Private Lives (1931)

Private Lives (1931)

[Note: The following review is of a non-Peary title; click here to read more.]

“It was lovely — at the beginning.”

A recently divorced couple (Norma Shearer and Robert Montgomery) encounter each other while on honeymoon with their new spouses (Reginald Denny and Una Merkel), and decide to give their failed marriage another chance.
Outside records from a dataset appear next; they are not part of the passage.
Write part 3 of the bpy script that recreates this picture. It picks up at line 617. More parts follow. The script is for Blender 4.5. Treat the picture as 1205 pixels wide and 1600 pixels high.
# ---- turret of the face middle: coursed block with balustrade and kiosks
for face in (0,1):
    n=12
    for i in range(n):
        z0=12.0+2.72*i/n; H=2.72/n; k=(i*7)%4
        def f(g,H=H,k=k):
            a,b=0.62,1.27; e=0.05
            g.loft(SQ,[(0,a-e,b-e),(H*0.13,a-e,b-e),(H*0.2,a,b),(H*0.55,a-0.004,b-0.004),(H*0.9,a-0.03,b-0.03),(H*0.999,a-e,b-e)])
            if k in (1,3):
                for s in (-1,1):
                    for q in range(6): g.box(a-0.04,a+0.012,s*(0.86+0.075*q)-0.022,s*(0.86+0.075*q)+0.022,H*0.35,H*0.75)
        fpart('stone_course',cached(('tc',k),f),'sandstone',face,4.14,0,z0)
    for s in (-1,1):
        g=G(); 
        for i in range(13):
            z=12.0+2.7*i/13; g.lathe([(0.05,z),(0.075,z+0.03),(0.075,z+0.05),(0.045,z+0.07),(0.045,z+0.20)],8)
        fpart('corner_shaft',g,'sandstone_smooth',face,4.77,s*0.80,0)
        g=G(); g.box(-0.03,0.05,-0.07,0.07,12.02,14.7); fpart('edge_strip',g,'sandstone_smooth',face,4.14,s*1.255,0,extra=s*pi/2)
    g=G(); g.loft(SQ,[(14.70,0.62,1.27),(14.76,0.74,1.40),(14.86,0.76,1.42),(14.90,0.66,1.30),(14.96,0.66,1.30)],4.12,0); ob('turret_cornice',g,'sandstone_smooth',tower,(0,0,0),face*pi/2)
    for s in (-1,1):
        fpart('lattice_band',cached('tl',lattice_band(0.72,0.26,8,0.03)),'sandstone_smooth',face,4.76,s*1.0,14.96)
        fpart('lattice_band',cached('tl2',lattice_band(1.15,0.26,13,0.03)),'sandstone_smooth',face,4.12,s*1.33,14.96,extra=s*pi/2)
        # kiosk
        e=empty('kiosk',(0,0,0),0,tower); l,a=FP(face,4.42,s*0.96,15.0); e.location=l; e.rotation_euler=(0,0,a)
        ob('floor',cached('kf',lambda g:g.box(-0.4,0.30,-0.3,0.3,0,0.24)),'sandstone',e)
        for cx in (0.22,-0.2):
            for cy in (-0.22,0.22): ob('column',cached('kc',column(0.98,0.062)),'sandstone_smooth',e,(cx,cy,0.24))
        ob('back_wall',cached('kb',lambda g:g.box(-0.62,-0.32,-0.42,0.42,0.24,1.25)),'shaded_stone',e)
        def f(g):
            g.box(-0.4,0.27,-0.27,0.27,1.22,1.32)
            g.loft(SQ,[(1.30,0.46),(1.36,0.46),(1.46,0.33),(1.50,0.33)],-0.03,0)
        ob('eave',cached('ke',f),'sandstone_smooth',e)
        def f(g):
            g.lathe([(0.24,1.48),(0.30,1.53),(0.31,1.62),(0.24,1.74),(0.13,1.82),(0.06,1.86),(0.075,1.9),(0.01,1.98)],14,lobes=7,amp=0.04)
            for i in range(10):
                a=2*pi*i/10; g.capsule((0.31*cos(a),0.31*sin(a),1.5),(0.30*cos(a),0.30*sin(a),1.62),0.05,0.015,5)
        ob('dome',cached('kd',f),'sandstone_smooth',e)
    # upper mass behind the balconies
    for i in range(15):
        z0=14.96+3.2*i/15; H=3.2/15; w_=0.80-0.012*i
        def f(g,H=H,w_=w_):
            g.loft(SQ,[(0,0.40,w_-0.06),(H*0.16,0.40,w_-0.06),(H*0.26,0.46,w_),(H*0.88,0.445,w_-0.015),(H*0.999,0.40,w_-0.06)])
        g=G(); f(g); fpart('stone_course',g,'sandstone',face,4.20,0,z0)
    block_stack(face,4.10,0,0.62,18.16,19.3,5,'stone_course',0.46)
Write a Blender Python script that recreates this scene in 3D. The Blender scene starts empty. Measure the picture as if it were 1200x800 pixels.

Genres, Themes, Actors, and Directors:

  • Marital Problems
  • Newlyweds
  • Norma Shearer Films
  • Play Adaptation
  • Robert Montgomery Films
  • Romantic Comedy

Peary doesn’t review this pre-Code adaptation of Noel Coward’s best-known play (part of the “comedy of remarriage” subgenre) in his GFTFF, but he does nominate Norma Shearer as one of the Best Actresses of the Year in his Alternate Oscars — thus, I’m reviewing it as a potential Missing Title. However, despite positive reviews both at the time of its release (Mordaunt Hall of the New York Times referred to it as “a swift and witty picture”) and more recently (TV Guide writes that “the acting is excellent, and the result is charming”), I find it difficult to see the appeal of either the story or the characters. We know from the beginning that Montgomery and Shearer are one of “those couples” — and we all know at least one — who simultaneously adore and detest one another (see my recent review of Two For the Road for another example), and will remain together through giddy thick or acrimonious thin; but it’s our sorry luck as viewers to have to sit through their tiresome series of fights and make-ups. Clearly, fans of Coward and/or Shearer will want to search this one out, but it isn’t must-see for all film fanatics.

Redeeming Qualities and Moments:

  • Norma Shearer as Amanda Prynne

Must See?
No, though it’s worth a look simply for Shearer’s performance.